### PROVIDED MATERIAL

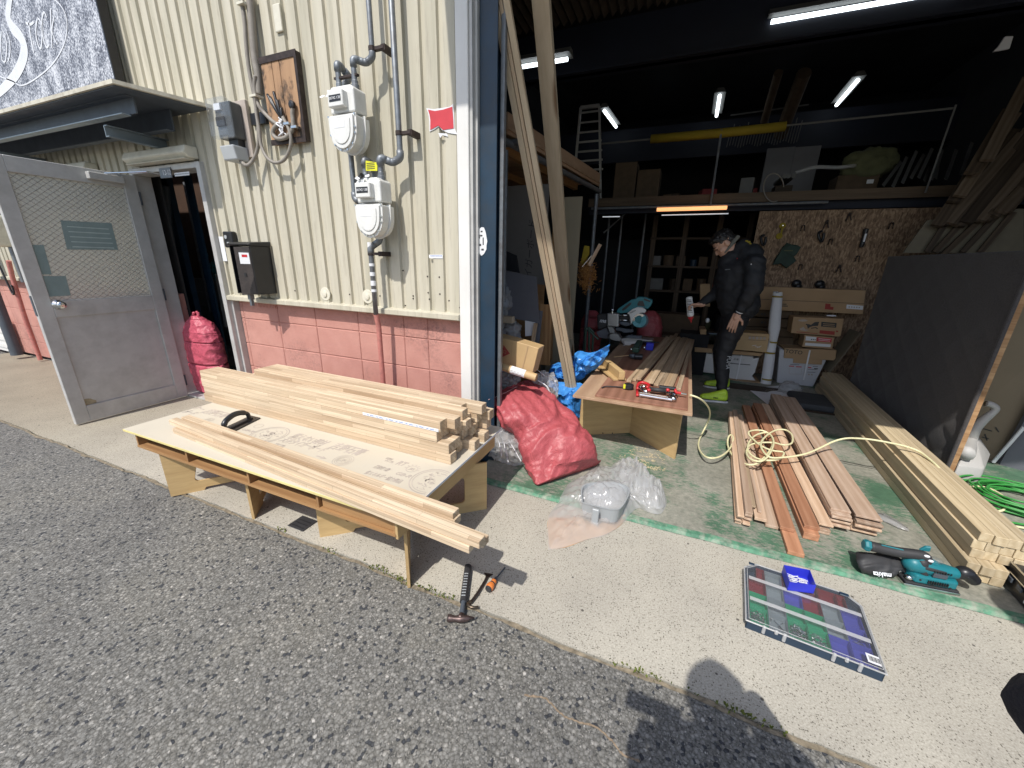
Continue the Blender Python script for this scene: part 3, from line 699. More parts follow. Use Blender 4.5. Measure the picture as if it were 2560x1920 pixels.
# ---- conduits, electricity meter, charred board
ec=thing('electricity_meter',v('B',220,1000,0),'grey electricity meter in a clear case with a cable box below','electricity meter')
x0=v('B',330,735,-.0).x
mx0,mx1=-2.94,-2.78
A0=v('B',300,735,-.02)
b=MB(); b.box((-2.98,-.022,1.93),(-2.76,-.001,2.26)); b.obj('back_board',plain('pinkish_backboard',(.42,.36,.31),.7),ec,bevel=.002)
b=MB(); b.box((-2.955,-.10,2.03),(-2.80,-.023,2.235)); b.obj('meter_body',plain('meter_grey',(.085,.09,.09),.4),ec,bevel=.006)
b=MB(); b.box((-2.962,-.150,2.025),(-2.793,-.101,2.245)); b.obj('clear_cover',MT['clear2'],ec,bevel=.008)
b=MB(); b.box((-2.94,-.112,2.19),(-2.88,-.1005,2.225)); b.obj('label_plate',MT['paper'],ec)
b=MB(); b.box((-2.94,-.112,2.10),(-2.86,-.1005,2.15)); b.obj('dial_window',MT['black'],ec)
b=MB(); b.box((-2.91,-.07,1.985),(-2.82,-.023,2.03)); b.obj('terminal_block',MT['black'],ec)
MT['gbox']=plain('light_grey_box',(.40,.42,.43),.45,var=.04)
b=MB(); b.prism([(-2.935,-.023,1.90),(-2.935,-.11,1.90),(-2.935,-.125,1.985),(-2.935,-.023,1.985)],(.135,0,0)); b.obj('cable_box',MT['gbox'],ec,bevel=.008,seg=2)
MT['cable']=plain('grey_brown_cable',(.27,.245,.21),.55,var=.1,dirt=((.1,.08,.07),20,.4))
def pv(f,l,Y): return [v(f,x,y,Y if not isinstance(Y,(list,tuple)) else Y[i]) for i,(x,y) in enumerate(l)]
def cable(name,pts,r,label,k=8,mat='cable',n=8):
    b=MB(); b.tube(smooth_path(pts,k),r,n); return b.obj(name,MT[mat],smooth=True,label=label,cat='cable')
cable('thick_conduit',pv('B',[(365,-60),(380,100),(395,300),(410,450),(430,560),(440,700)],-.03),.022,'broad sand coloured conduit running down from the roof beside the charred board')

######

Where a line contains the string "from", extract that line.

Continue the Blender Python script for this scene: part 3, from line 699. More parts follow. Use Blender 4.5. Measure the picture as if it were 2560x1920 pixels.
cable('thick_conduit',pv('B',[(365,-60),(380,100),(395,300),(410,450),(430,560),(440,700)],-.03),.022,'broad sand coloured conduit running down from the roof beside the charred board')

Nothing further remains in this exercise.